I might be wrong, but wasn't Rybka originally a Fruit derivative?
I know there is a lot of debate about whether it still is (in which case it's in violation of the GPL) that I'm not particularly interested in diving into.

There's only so many ways in which you can write an alpha-beta search.
I've mainly looked at other people's source (mainly Crafty and Glaurung) to make sure that I interpreted a particular algorithm correctly. I agree it is more fun to try to do your own thing (and sometimes reinvent the wheel, but if it's Robert Hyatt's wheel you reinvented there's no reason to feel bad about it).

I suspect it will actually score the same thing (more or less). Mobility for knights doesn't depend on pawn structure very much as long as they're somewhere on the middle of the board (depending a bit on whether you count destination squares attacked by enemy pawns in your mobility or not), for rooks the main mobility determinator would be that they're on (semi) open files. So the main mobility term would (generally) come from bishops, I would imagine.
We'll see. I was going to do mobility first anyway because it's easier (doesn't require pattern recognition). The tricky thing will be to do it somewhat fast.
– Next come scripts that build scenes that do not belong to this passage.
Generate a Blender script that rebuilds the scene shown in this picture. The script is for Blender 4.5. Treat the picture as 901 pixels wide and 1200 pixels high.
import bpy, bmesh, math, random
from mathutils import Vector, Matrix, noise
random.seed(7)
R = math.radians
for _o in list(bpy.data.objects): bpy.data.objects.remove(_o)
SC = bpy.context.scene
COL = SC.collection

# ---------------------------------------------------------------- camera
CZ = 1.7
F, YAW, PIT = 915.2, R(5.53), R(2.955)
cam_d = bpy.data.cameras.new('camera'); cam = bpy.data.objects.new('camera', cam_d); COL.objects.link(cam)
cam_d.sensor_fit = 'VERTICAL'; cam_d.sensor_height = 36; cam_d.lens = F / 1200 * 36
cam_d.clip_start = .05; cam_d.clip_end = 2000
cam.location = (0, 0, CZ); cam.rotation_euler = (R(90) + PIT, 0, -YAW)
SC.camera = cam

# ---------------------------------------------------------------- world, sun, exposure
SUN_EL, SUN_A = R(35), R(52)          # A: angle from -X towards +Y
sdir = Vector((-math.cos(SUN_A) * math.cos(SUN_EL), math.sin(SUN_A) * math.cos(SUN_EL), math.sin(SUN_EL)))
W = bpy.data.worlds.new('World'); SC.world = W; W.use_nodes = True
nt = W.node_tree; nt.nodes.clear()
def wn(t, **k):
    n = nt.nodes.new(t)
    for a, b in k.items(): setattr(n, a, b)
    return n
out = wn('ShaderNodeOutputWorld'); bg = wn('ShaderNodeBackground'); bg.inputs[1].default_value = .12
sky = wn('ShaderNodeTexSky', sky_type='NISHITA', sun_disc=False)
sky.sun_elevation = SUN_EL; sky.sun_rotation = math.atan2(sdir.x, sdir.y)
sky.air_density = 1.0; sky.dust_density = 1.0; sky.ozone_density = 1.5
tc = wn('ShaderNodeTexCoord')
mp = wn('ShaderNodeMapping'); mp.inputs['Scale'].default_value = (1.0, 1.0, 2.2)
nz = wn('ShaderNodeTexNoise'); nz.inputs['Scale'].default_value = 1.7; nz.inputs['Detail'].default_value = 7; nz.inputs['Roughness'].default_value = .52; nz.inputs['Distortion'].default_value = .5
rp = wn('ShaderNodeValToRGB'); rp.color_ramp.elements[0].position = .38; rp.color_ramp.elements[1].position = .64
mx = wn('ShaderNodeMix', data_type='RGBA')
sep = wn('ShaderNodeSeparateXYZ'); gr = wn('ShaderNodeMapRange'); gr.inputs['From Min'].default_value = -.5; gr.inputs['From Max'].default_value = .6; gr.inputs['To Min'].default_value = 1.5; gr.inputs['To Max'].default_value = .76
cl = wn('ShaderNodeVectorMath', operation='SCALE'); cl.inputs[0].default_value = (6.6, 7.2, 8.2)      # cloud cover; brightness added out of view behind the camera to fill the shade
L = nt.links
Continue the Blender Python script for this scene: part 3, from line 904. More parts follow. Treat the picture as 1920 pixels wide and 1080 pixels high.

Quite. A difference of ~100 Elo is something you could see though, but when your program is already strong it'll be hard to advance that much.

Already have. Some of the stuff on there I find very useful (my static exchange evaluator is based on the description given there), some of it not so (when it's mainly code and not so much explanation in the article itself). I've also gone over Ed Schroeder's disection of the internal workings of Rebel several times, though I wish he'd written it in Dutch because his English sometimes isn't that good...
Lots of ideas to play with!

Ok, I seem to have a working UCI interface - at least working well enough that I can play a game and everything seems to work more or less as it should. It doesn't do fixed-time-per-move yet and I'm sure there are other options I've missed, but the bottom line is: it's able to play a game through UCI.

I'll hopefully finish that up over the weekend and then get to work on the evaluation a bit more.